Kenyan intern learning American ways at Community Chapel

Scott Swanson

Of The New Era

Frederick Mudasia is on the other side of the world from home, but he’s here in Sweet Home to learn new ways.

Mudasia, 40, of Nairobi, Kenya, is beginning a six-month internship at Community Chapel, where he expects to get experience and gain ideas for ministering to his people.

Trained as an accountant, he is also a professional musician, primarily playing lead guitar and bass, who has performed in Europe and around Africa.

“You have to be able to play more than one instrument in Nairobi to make it as a professional musician,” he said. “I couldn’t specialize.”

Mudasia was born in west Kenya, in a town called Margoli, the son of a hematologist and a teacher. He moved to Nairobi with his family in 1969, at age 3, and grew up there. After graduating from high school in 1983, he went to college for a year to study accounting, then had to quit to get a job to help pay for his siblings’ education.

“Education is very important in Kenya,” he said.

While working 200 miles from Nairobi, he earned a certified public accountant degree by doing independent study. But, partly due to the lack of educational opportunties in the hinterlands, he returned in 1994 to Nairobi, where he got work as an assistant accountant at a firm in the city.

“I could not see myself growing up, no college, no school, no education 200 miles away from Nairobi,” he said.

He also pursued his musical career, playing rock, jazz, Afro-jazz and Latin salsa music in local gigs and then, eventually, in Europe.

“The competition is tight,” he said of the musical scene. “You have to be well-versed in many styles. We have traditional music called “Benga” and that’s the predominant style in Kenya, with drums and traditional instruments.”

It was through his music that he got into ministry. He was playing at a social gathering in Nairobi one day in the mid-1990s when he met a director for Youth for Christ, a Christian organization that ministers to young people worldwide.

“He was pretty impressed by what I was doing and he asked me if I wanted to be part of a team that was going to the United States in 1997 to raise support for Youth for Christ,” Mudasia recalled. “He mentioned to me he was in the process of recruiting an accountant.”

He spent 12 months in the U.S. from 1997 to 1998, visiting 44 states and five Canadian provinces and playing music.

“I got quite good support,” he said, noting that Youth for Christ does not pay its staffers, who are supported by individuals and church congregations. While he was in the United States he visited Sweet Home, where he met Mark McCartin, pastor at Community Chapel.
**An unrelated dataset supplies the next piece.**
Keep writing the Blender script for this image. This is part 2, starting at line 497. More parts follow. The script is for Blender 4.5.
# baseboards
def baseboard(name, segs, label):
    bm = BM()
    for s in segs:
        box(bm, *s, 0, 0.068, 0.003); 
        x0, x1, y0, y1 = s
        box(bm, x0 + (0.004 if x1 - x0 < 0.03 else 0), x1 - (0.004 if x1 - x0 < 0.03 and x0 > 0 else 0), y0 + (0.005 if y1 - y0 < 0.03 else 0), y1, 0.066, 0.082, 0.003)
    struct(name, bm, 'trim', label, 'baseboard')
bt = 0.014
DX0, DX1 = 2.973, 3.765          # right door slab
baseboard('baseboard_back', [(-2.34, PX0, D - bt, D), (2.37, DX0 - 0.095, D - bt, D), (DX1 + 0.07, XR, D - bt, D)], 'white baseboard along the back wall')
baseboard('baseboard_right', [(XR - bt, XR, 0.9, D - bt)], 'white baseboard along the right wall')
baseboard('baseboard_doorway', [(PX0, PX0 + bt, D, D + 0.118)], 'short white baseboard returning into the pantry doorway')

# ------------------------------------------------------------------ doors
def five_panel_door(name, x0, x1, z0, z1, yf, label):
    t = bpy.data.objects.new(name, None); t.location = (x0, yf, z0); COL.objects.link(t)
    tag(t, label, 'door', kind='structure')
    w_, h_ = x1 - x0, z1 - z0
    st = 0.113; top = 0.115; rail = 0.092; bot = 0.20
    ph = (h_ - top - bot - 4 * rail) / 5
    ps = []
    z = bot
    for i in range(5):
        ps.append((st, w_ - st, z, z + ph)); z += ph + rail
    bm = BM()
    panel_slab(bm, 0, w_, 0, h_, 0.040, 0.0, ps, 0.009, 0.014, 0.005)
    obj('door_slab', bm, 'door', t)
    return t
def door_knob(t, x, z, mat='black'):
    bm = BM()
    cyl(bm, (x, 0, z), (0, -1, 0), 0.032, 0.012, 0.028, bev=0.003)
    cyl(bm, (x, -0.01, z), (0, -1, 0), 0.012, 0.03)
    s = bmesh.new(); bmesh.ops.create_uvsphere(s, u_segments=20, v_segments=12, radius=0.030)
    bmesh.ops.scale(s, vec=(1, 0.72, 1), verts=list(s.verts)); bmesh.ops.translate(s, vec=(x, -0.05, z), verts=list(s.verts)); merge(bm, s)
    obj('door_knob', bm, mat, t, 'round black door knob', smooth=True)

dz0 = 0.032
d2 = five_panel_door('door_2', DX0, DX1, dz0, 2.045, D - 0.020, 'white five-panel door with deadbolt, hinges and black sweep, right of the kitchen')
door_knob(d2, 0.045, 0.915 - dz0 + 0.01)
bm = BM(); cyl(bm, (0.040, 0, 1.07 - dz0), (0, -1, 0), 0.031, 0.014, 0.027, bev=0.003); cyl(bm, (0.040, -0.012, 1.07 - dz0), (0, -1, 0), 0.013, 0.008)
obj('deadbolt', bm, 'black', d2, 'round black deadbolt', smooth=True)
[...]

“I told Pastor Mark I’d love to come and do some missionary work,” he said.

Mudasia said he and McCartin came up with a plan for Mudasia to visit Sweet Home in 1998, but an August 1998 bomb blast in the U.S. Embassy in Nairobi prohibited him from traveling to the United States.

He continued working for Youth for Christ until 1999, then began attending the East Africa School of Theology in 2000.

“After working for Youth for Christ, I felt I needed to sharpen my calling in ministry,” he said. “I felt this (the theological school) was the best place God had opened for me.”

He earned a diploma in 2002, continued performing as a musician, doing a “lot of session music and playing at festivals in Europe,” and did accounting for a local church while he interned in a ministry in the Karura community of Nairobi.

Last September Mudasia went back to school to pursue a graduate degree in theology, which he is presently pursuing through independent study. Also, last year, he traveled to Los Angeles for the Azusa Centennial Conference at Azusa Pacific University. He contacted McCartin and they agreed to give the internship another shot.

Mudasia, who is single, said his two sons, Dave, 10, and Jeff, 8, are staying with his mother in Kenya. He arrived in Sweet Home in early September and has been acclimating himself to the community and the church, where he plans to participate in all the ministries he can.

“I will do almost every ministry the church is involved in,” he said. “I just want to see how the church is organized and take ideas back to Kenya. I’m an apprentice. It’s a learning process.”

He said America offers “lots of resources – schools, materials, communication.

“I’d like to take advantage of these things for the betterment of the people I will be serving in my country,” Mudasia said.

He said education is more valuable to people than giving them food or other supplies “because when you educate someone, you are actually giving them life. You can give education to a whole village. Like the Chinese say, it is better to teach someone to fish than giving him fish.”

He said he will be looking into options to further his own education while he is in the United States.

“If I can go to school and further my education, I will jump at it,” he said.

Rather than return to Nairobi to start a church, he wants to work with a children’s home and start an organization that will offer services to the community such as a gym, a swimming pool and a hostel.

“I want a place where the community can come together to talk about issues – a medium to spread the gospel,” he said. “Nairobi has a lot of churches.”

He said that in his travels he’s noticed that churches, particularly in Europe, are “becoming museums.”

“I don’t see church as an effective tool to bring people to Christ,” he said. “We need to change our tactic of fishing. You cannot have the same style all the time. I’d like to be in the forefront of an organization to reach out to people in a different way.”